Getting back to the era of Ramayana, we all have seen Sita’s mother giving her the lesson of taking care of her in-laws and her husband. Not only she was asked to take care of her in-laws, but she was also asked to treat them as her own parents, to be there in that house till her last breath.
Isn’t it amazing how our society still raises their daughter with a similar set of values?
When a woman gets married in India, she is asked to take proper care of her in-laws and husband. She is asked to give utmost priority to their needs. But nobody asks her if she wants to live with her in-laws or not.
- Isn’t it her choice to live her married life on her own terms?
- Is she being selfish?
- Is she asking for too much from society?
- Why should she be shameful of her choices?
- Why are men celebrated for not living with his in-laws, while women are shamed?
In today’s society while we raise our daughters to be equal to our sons, isn’t it hypocritical to blame our daughters for asking a life of their choice?
We live in a patriarchal society where no matter how educated or career-oriented women are, they are the ones expected to handle all the household chores. A newly married woman is expected to adjust at her in-law’s house as fast as she could and to gel up with the norms of the new house.

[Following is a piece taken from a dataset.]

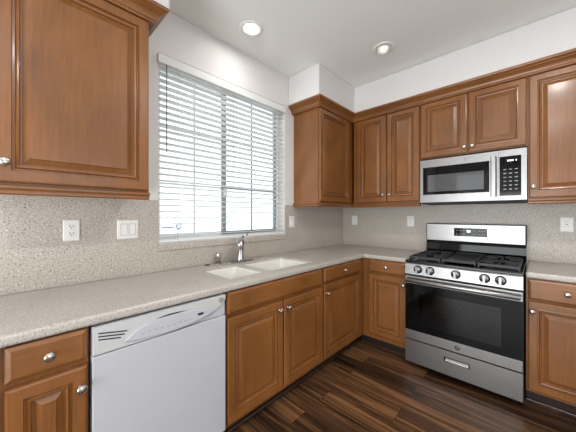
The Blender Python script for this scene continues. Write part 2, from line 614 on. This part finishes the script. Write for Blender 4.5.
t = base_cabinet(BW, 0.640, 1.046, 'brown base cabinet with drawer between the corner and the left side of the range', (0.612, 1.046), (0.547, 1.046))
door(t, BW, 0.684, 1.036, ZD0 + 0.02, ZD1, D0, D1, (1.018, 0.672))
drawer(t, BW, 0.684, 1.036, ZW0, ZW1, D0, D1)
t = base_cabinet(BW, 1.826, 2.215, 'brown base cabinet with drawer at the right side of the range')
door(t, BW, 1.836, 2.205, ZD0 - 0.006, ZD1 - 0.012, D0, D1, (1.858, 0.655))
drawer(t, BW, 1.836, 2.205, ZW0 - 0.02, ZW1, D0, D1)

# ------------------------------------------------------------------ worktops (holes for the two sink bowls)
SX0, SX1 = 0.165, 0.525
BA, BB = (-2.125, -1.835), (-1.795, -1.325)
xs = [0.009, SX0, SX1, 0.640, 1.048]
ys = [-3.55, BA[0], BA[1], BB[0], BB[1], -0.640, -0.009]
def wt(i, j):
    if i == 3:
        return j == 5
    if i == 1 and j in (1, 3):
        return False
    return True
o = grid_slab(xs, ys, wt, 0.875, 0.915).build('worktop', STONE_T, bevel=0.013, seg=4)
tag(o, 'long speckled beige worktop turning the corner from the sink to the range', 'worktop')
o = MB().box(1.824, 2.235, -0.640, -0.009, 0.875, 0.915).build('worktop', STONE_T, bevel=0.013, seg=4)
tag(o, 'short speckled beige worktop right of the range', 'worktop')

sk = thing('kitchen_sink', 'white double bowl sink set into the worktop under the window', 'sink', (0.345, -1.73, 0.70))
for (y0, y1) in (BA, BB):
    mb = MB()
    def rr(x0, x1, a0, a1, r, z, n=5):
        P = []
        for cx, cy, s0 in ((x1 - r, a1 - r, 0), (x0 + r, a1 - r, 1), (x0 + r, a0 + r, 2), (x1 - r, a0 + r, 3)):
            for k in range(n + 1):
                a = (s0 + k / n) * math.pi / 2
                P.append((cx + r * math.cos(a), cy + r * math.sin(a), z))
        return P
    q = lambda i, r, z: rr(SX0 + i, SX1 - i, y0 + i, y1 - i, r, z)
    mb.loops([q(0.10, 0.03, 0.693), q(0.03, 0.05, 0.695), q(0.0065, 0.045, 0.725), q(0.0015, 0.020, 0.86), q(0.0015, 0.020, 0.8985),
              q(0.004, 0.020, 0.900), q(0.008, 0.03, 0.890), q(0.013, 0.045, 0.80), q(0.018, 0.05, 0.74), q(0.040, 0.05, 0.716), q(0.10, 0.03, 0.7075)], True, True, True)
    b = mb.build('bowl', SINK, sk)
    mb = MB()
    mb.lathe((0.345, (y0 + y1) / 2, 0.7085), (0, 0, 1), [(0.042, 0), (0.042, 0.003), (0.034, 0.004), (0.030, 0.0015), (0.001, 0.0015)], 20)
    mb.build('drain', CHROME, b)

# faucet
fx, fy = 0.105, -1.742
fc = thing('faucet', 'chrome single-lever pull-out faucet behind the sink', 'faucet', (fx, fy, 0.915))
mb = MB()
mb.lathe((fx, fy, 0.915), (0, 0, 1), [(0.030, 0), (0.030, 0.006), (0.026, 0.010), (0.001, 0.011)], 28, 1, 4.4)
mb.build('base_plate', CHROME, fc)
mb = MB()
mb.lathe((fx, fy, 0.921), (0, 0, 1), [(0.034, 0), (0.030, 0.02), (0.027, 0.04), (0.026, 0.10), (0.029, 0.13), (0.029, 0.15), (0.016, 0.166), (0.001, 0.170)], 24)
mb.build('body', CHROME, fc)
mb = MB()
hx, hy = 0.80, -0.60
mb.tube([(fx + hx * q, fy + hy * q, z) for q, z in ((-0.012, 1.070), (0.03, 1.092), (0.07, 1.094), (0.11, 1.078), (0.14, 1.050))], [0.022, 0.029, 0.032, 0.033, 0.026], 16)
mb.build('spout', CHROME, fc)
mb = MB()
mb.tube([(fx, fy, 1.080), (fx + 0.004, fy + 0.002, 1.108), (fx + 0.03, fy + 0.006, 1.128), (fx + 0.075, fy + 0.012, 1.142)], [0.018, 0.015, 0.010, 0.008], 12)
mb.build('lever', CHROME, fc)
t = thing('air_gap', 'small chrome air gap cylinder left of the faucet', 'air gap', (0.06, -1.922, 0.915))
mb = MB()
mb.lathe((0.06, -1.922, 0.915), (0, 0, 1), [(0.026, 0), (0.026, 0.005), (0.020, 0.007), (0.020, 0.012)], 20)
mb.build('collar', CHROME, t)
mb = MB()
mb.lathe((0.06, -1.922, 0.927), (0, 0, 1), [(0.020, 0), (0.020, 0.066), (0.017, 0.076), (0.001, 0.077)], 20)
mb.build('cap', NICKEL, t)
mb = MB()
mb.lathe((0.040, -2.005, 0.915), (0, 0, 1), [(0.022, 0), (0.022, 0.003), (0.016, 0.005), (0.013, 0.003), (0.001, 0.003)], 20)
tag(mb.build('hole_cover', flat('dark_ring', (70, 64, 58), 0.35, metal=0.6)), 'small flat dark round cap on the worktop left of the air gap', 'hole cover')

# ------------------------------------------------------------------ dishwasher
A0, A1 = -2.832, -2.231
dw = thing('dishwasher', 'white built-in dishwasher between two brown base cabinets', 'dishwasher', (0.3, -2.53, 0))
mb = MB(LW)
mb.box(A0, A1, 0.1, 0.868, 0.03, 0.585)
mb.build('tub', CHAR, dw)
MB(LW).box(A0 + 0.002, A1 - 0.002, 0.118, 0.752, 0.587, 0.637).build('door', WHITE_A, dw, bevel=0.004)
MB(LW).box(A0 + 0.002, A1 - 0.002, 0.7545, 0.866, 0.587, 0.629).build('fascia', WHITE_A, dw, bevel=0.003)
def smooth(P, n=6):
    R = []
    for i in range(len(P) - 1):
        p0, p1, p2, p3 = P[max(i - 1, 0)], P[i], P[i + 1], P[min(i + 2, len(P) - 1)]
        for k in range(n):
            t = k / n
            R.append(tuple(0.5 * (2 * b + (c - a) * t + (2 * a - 5 * b + 4 * c - d) * t * t + (3 * b - a - 3 * c + d) * t ** 3) for a, b, c, d in zip(p0, p1, p2, p3)))
    return R + [P[-1]]
low = smooth([(-2.70, 0.757), (-2.613, 0.756), (-2.527, 0.757), (-2.432, 0.763), (-2.325, 0.786), (-2.262, 0.815), (A1 - 0.003, 0.845)])
MB(LW).prism([(A0 + 0.003, 0.865), (A0 + 0.003, 0.757)] + low + [(A1 - 0.003, 0.865)], 0.6295, 0.6405).build('control_panel', WHITE_A2, dw, bevel=0.002)
up = smooth([(-2.722, 0.780), (-2.68, 0.812), (-2.625, 0.830), (-2.55, 0.836), (-2.45, 0.834), (-2.36, 0.822), (-2.30, 0.806)])
dn = smooth([(-2.30, 0.800), (-2.35, 0.786), (-2.432, 0.770), (-2.527, 0.764), (-2.613, 0.766), (-2.68, 0.772)])
pod = MB(LW).prism(up + dn, 0.641, 0.648).build('button_pod', WHITE_A, dw, bevel=0.003)
mb = MB(LW)
mb.prism(smooth([(-2.60, 0.8375), (-2.55, 0.843), (-2.50, 0.842), (-2.46, 0.8375)], 4) , 0.641, 0.6425)
mb.build('handle_pocket', SLOT, dw)
mb = MB(LW)
mb.box(-2.402, -2.372, 0.7985, 0.8095, 0.6482, 0.6495)
mb.build('display', SLOT, pod)
mb = MB(LW)
for i in range(9):
    y = -2.66 + i * 0.027
    mb.box(y, y + 0.012, 0.790 + 0.002 * math.sin(i), 0.793 + 0.002 * math.sin(i), 0.6482, 0.6487)
mb.build('button_marks', GREY_P, pod)
mb = MB(LW)
for i, (l, r) in enumerate(((-2.812, -2.712), (-2.812, -2.722), (-2.812, -2.735))):
    z0 = 0.843 - i * 0.0125
    s = 0.20
    mb.prism([(l, z0), (l, z0 - 0.005), (r, z0 - 0.005 - (r - l) * s), (r, z0 - (r - l) * s)], 0.6402, 0.6412)
mb.build('vent_slots', SLOT, dw)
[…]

Even though in-laws do not want a typical bahu, like Tulsi or Parvati anymore, but the expectations from a financially independent woman remains the same – to manage not only a career but also household responsibilities.
The realization of being treated like domestic help at home, even after having a successful career as that of their husband, leave many young women shattered.
Keeping up with their parent’s patriarchal thinking, many men don’t even entertain the thought of providing equal rights to their wives in front of their parents. But, the same men are much more progressive and supportive in their absence of parents.
It is not a co-incidence how many wives have an issue with their husbands treating them differently in front of their parents vis-a-vis behind closed doors. This is the main reason why many women don’t want to live with their in-laws.
But what irks an educated and independent woman the most? It is when she is not allowed to speak her mind in front of her in-laws. She is not allowed to speak up in family matters because she is still perceived as an outsider. And, what leaves her heartbroken is how like her mother and grandmother, she is also expected to sit quietly and to follow the instructions.
To live a life of dignity and equality, she is left with no other choice but to live separately. Hardly, she understands the reason why society labels her selfish to demand a life of equality. Rather than understanding how society made her life complicated, she is called home-breaker.
It is so common to hear the elderly ladies saying,
“Abhi abhi to aai hai aur bete ko maa-baap se alag kar diya.”
But who cares what she goes through – the stress, the rejection, the heartbreak when she is overburdened with house chores without dignity and respect.
Even though we live in the 21st century, women are still shamed or forced into compromising. It is time the society leaves this stereotypical thinking and questions itself – Why can’t our daughters live a life of their choice just like our sons?